%%

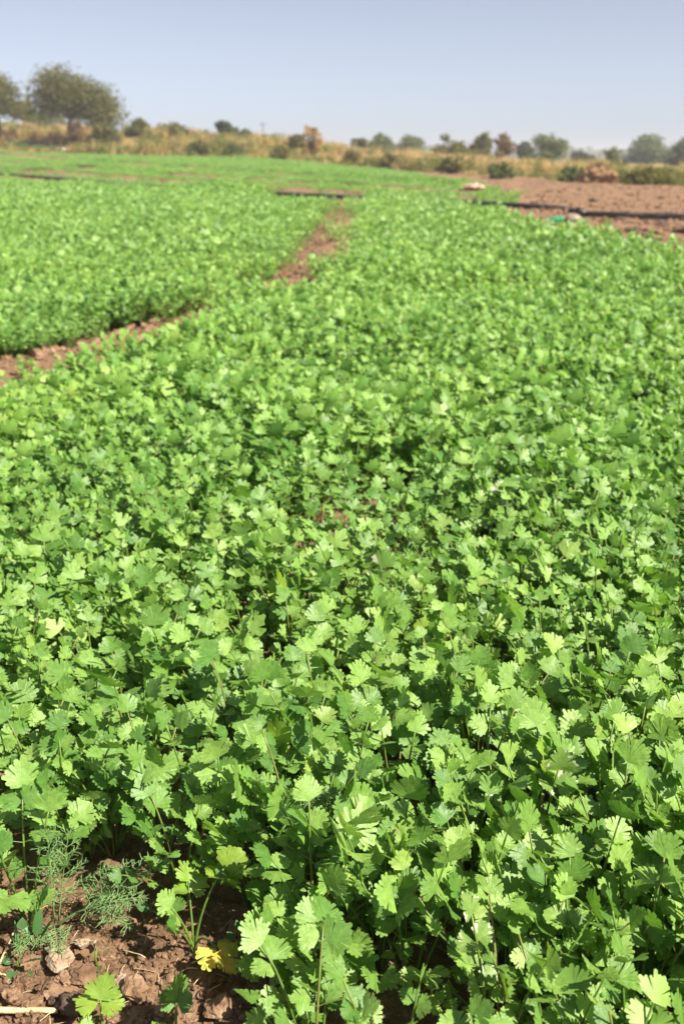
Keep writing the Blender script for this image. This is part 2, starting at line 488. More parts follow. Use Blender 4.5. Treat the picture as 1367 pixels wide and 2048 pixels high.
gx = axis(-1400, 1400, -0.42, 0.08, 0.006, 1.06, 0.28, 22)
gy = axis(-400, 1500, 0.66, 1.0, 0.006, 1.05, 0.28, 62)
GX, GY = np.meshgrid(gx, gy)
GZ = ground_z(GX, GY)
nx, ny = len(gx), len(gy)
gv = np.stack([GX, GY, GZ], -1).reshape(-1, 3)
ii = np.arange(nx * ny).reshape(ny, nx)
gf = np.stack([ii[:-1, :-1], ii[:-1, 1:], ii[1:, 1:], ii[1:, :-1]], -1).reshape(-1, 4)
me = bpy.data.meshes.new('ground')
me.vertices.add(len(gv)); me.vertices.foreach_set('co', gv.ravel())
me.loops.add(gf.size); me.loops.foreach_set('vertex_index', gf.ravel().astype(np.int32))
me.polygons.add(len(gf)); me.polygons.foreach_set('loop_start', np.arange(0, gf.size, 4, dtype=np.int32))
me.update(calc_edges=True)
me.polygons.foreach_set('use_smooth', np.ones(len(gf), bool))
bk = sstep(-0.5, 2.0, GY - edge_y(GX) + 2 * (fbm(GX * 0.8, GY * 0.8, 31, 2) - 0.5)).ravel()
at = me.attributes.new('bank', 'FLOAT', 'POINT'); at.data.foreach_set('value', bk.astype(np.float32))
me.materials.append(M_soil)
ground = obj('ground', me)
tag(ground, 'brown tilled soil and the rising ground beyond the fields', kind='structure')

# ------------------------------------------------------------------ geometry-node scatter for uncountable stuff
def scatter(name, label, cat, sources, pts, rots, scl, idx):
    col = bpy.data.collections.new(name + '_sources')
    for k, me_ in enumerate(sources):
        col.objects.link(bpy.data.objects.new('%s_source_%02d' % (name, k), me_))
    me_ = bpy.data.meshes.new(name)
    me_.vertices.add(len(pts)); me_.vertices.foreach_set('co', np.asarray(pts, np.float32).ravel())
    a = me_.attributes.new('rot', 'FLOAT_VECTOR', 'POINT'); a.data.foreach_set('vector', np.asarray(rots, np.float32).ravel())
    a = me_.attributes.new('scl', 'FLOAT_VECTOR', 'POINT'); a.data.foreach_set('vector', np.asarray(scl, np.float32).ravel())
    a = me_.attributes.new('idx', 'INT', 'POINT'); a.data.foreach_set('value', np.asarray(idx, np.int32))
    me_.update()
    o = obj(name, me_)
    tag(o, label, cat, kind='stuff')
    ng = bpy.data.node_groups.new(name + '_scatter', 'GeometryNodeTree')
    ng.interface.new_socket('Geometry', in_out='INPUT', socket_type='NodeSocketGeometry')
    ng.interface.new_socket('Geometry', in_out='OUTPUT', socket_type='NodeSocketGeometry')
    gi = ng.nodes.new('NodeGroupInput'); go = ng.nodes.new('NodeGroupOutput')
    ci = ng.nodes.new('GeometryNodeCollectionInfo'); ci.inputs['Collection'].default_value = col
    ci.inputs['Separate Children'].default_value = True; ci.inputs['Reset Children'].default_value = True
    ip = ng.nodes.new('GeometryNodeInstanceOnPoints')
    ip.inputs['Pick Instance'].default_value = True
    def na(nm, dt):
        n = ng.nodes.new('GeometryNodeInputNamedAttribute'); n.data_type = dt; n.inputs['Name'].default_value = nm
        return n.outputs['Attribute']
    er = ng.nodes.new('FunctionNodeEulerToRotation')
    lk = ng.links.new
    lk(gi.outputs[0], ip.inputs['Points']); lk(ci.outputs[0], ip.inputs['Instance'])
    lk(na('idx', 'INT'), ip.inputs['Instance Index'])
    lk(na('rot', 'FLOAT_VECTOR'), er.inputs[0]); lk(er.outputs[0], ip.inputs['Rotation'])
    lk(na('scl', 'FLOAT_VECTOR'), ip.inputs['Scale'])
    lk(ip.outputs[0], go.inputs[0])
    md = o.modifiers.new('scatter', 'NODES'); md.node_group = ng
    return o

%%

◆ SET TASK: Write out again, exactly, the lines from the start of the listing up to the line containing "tag(ground, 'brown tilled", with both ends and without pictures.

◆ ANSWER IN FULL:
Keep writing the Blender script for this image. This is part 2, starting at line 488. More parts follow. Use Blender 4.5. Treat the picture as 1367 pixels wide and 2048 pixels high.
gx = axis(-1400, 1400, -0.42, 0.08, 0.006, 1.06, 0.28, 22)
gy = axis(-400, 1500, 0.66, 1.0, 0.006, 1.05, 0.28, 62)
GX, GY = np.meshgrid(gx, gy)
GZ = ground_z(GX, GY)
nx, ny = len(gx), len(gy)
gv = np.stack([GX, GY, GZ], -1).reshape(-1, 3)
ii = np.arange(nx * ny).reshape(ny, nx)
gf = np.stack([ii[:-1, :-1], ii[:-1, 1:], ii[1:, 1:], ii[1:, :-1]], -1).reshape(-1, 4)
me = bpy.data.meshes.new('ground')
me.vertices.add(len(gv)); me.vertices.foreach_set('co', gv.ravel())
me.loops.add(gf.size); me.loops.foreach_set('vertex_index', gf.ravel().astype(np.int32))
me.polygons.add(len(gf)); me.polygons.foreach_set('loop_start', np.arange(0, gf.size, 4, dtype=np.int32))
me.update(calc_edges=True)
me.polygons.foreach_set('use_smooth', np.ones(len(gf), bool))
bk = sstep(-0.5, 2.0, GY - edge_y(GX) + 2 * (fbm(GX * 0.8, GY * 0.8, 31, 2) - 0.5)).ravel()
at = me.attributes.new('bank', 'FLOAT', 'POINT'); at.data.foreach_set('value', bk.astype(np.float32))
me.materials.append(M_soil)
ground = obj('ground', me)
tag(ground, 'brown tilled soil and the rising ground beyond the fields', kind='structure')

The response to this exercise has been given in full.